6.            Management of the Company

 

 

6.1            Board of Directors

 

 

The Board shall comprise 6 directors of which:

 

 

(a)

MTDC shall have the right to appoint one (1) director (“ Series ADirector ”) and MTDC shall procure that (if relevant), the Series A Director shall, prior to his appointment as a director of the Company, provide a confidentiality and non-competition undertaking to the Company; and

 

 

  |  


 

 

 

 

 

(b)

the Existing Shareholder shall have the right to appoint five (5) directors and such right shall include the appointment of the Chief Executive Officer.

 

MTDC shall have the right to nominate an alternate to the Series A Director and the Existing Shareholder shall have the right to nominate an alternate director to such directors appointed under paragraph 6.1(b).

 

MTDC and the Existing Shareholder will jointly appoint an independent director to the Board with the requirement that the independent director has relevant international industry experience in the Business.

 

 

The right of appointment of the Series A Director shall include the right for MTDC to remove such person at any time from such office and also the right to determine from time to time the period which such person shall hold office as the Series A Director.

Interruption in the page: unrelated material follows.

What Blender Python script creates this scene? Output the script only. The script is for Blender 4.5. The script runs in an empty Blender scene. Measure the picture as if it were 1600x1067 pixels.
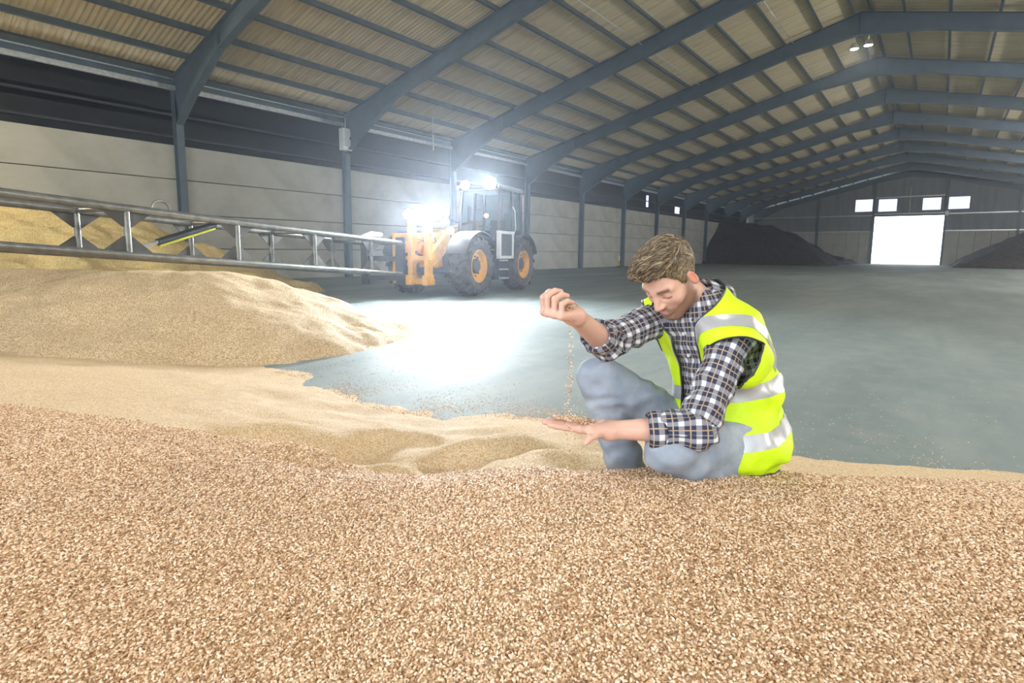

Upon MTDC ceasing to be a shareholder in the Company, MTDC shall simultaneously procure the resignation of the Series A Director. The Series A Director may not be removed by the Existing Shareholder or any other party except when MTDC ceases to be a shareholder in the Company. Any appointment or removal of the Series A Director by MTDC shall be made in writing and shall be delivered to the registered office of the Company.

 

 

6.2            Board Meetings

 

The quorum at all meetings shall be at least three (3) Directors and must include the Series A Director (or his alternate).   If a quorum is not present within 45 minutes after the time appointed for the commencement of a meeting of the Board, that meeting shall be adjourned to the same time 7 days after that meeting at the same place provided that at such adjourned meeting (for the same agenda), the quorum shall be any two (2) Directors.

 

The Directors may meet together either in person or by telephone, radio, video conference or similar communication equipment or any other form of audio or audio-visual instantaneous communication by which all persons participating in the meeting are able to hear and be heard by all other participants and participation in a meeting pursuant to this provision shall constitute presence in person at such meeting.

 

The Company’s Articles shall be amended to provide that a quorum of the Board must include at least one Series A Director, except at any adjourned meeting.

 

 

6.3            Provisions in respect of meetings

 

Any Director may at any time request for a meeting to be convened, subject to the Board meeting at least once quarterly unless otherwise agreed to by a vote of a majority of Directors including at least one vote from a Series A Director. The request for a meeting must be made in writing and delivered to the company secretary of the Company.

 

Upon receiving the request, the company secretary is to issue a notice, giving at least 7 days’ prior written notice to all Directors and their alternates. The notice shall set out the date, time, venue and the agenda or matters to be discussed for the Board meeting.  Such notice shall not be required if all Directors are present or

 

 

 


 

 

represented at the meeting or if the absent Directors agree in writing to waive the requirement of such notice.

 

 

6.4  

Resolutions

 

So long as a quorum is present throughout the meeting of the Board in accordance with clause 6.2, all resolutions or decisions of the Board are to be by a simple majority of all the Directors present and capable of voting at the meeting of the Board.

 

 

6.5            Circular resolution

 

A written resolution or minute of a decision made by the Board which is signed by all the Directors is regarded as valid and effectual as if it had been passed at a duly convened Board meeting. Any such written resolution or minute may consist of several documents (or facsimiles thereof) in like form or in one or more counterparts, each signed by one or more of the Directors, and all counterparts taken together constitute one document.

 

 

6.6            No shareholding requirement

 

The Directors need not be shareholders of the Company and are not liable to retire by rotation until removed/replaced by the Party nominating them.

 

 

6.7            Management

 

The operations of the Company will be managed by the Board, but the day to day administration or management of the Company may be vested in a management committee (“ Management Committee ”) appointed by the Board from time to time who shall at all times be responsible and subject to the control of the Board. The Management Committee may comprise members of the Board.

 

 

6.8            Nominees

 

The parties acknowledge that as the Series A Director is a nominee of MTDC, the Series A Director shall be entitled to report all matters concerning the Company, including but not limited to matters discussed at any meeting of the Board, to MTDC and its shareholders and that the Series A Director may take advice and obtain instructions MTDC.

 

The Company agrees to indemnify and keep the Series A Director indemnified,  subject to section 140 of the Act..

 

 

7.            General meetings

 

 

7.1            General meetings

 

Annual general meetings and extraordinary general meetings of the Shareholders are to be held in accordance with the provisions of the Act.